Following are some of the key things you as software or website provider should investigate:

  • Data inventory to store all transactions:
    • One of the major changes you will need to do is change or modify your data inventory to accommodate all transactions, logs, interactions against your consumers. While CCPA is only applicable for California residents, making these changes for all your consumers will be much easier than distinguishing California users to whom these rules can be applied. Plus, you remain ready in case CCPA becomes a Federal act in the U.S.
  • Data Erasure ability:
    • Well, if you are compliant with GDPR then you must already have this ready within your system. Consumers may demand deletion of all identifiable data from your database and your system should be ready for it. Since you may need some de-identifiable transactions to make sure your analytics and reports are not hampered, segregation of information which falls under CCPA and which doesn’t will be crucial.
  • Export of collected personal information:
    • You may be required to export the details around your consumers’ personal information if requested. While CCPA does not explicitly talk about any specific format in which this information should be provided, having this ‘Export’ feature in front-end to generate readable reports will remove your dependency from database engineer making the process easier and seamless.
  • Update Privacy Policy:
    • Your consumers have the right to know what information is being collected through this software or site. Update your privacy policy by disclosing what all information is being collected and to whom this information is being sold / transferred.
  • Addition of links & portals on website for consumers to express CCPA rights:
    • You will require a complaint portal integrated with your software or site with the help of which your consumers can express their CCPA rights along with details of any help which your consumer may need.

And the last question,

Jan 2020 is too far away. Don’t we have enough time?

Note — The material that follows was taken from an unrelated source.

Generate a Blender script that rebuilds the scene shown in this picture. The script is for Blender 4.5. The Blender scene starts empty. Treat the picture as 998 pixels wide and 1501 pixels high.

Agreed that the effective date is more than a year away but when you consider the magnitude of above mentioned changes which one needs to prepare for, we may already be out of time. There are too many wheels spinning around when it comes to CCPA and its component. America fast-tracking AB375 proves that they are equally serious about privacy as their EU allies. We at Harbinger Systems have already helped numerous Software Vendors with GDPR compliance by taking care of all the software necessities and will be able to provide similar services for CCPA. Making your systems bulletproof against privacy & security breaches is the need of the hour and taking a head start towards such protection-oriented compliance always helps.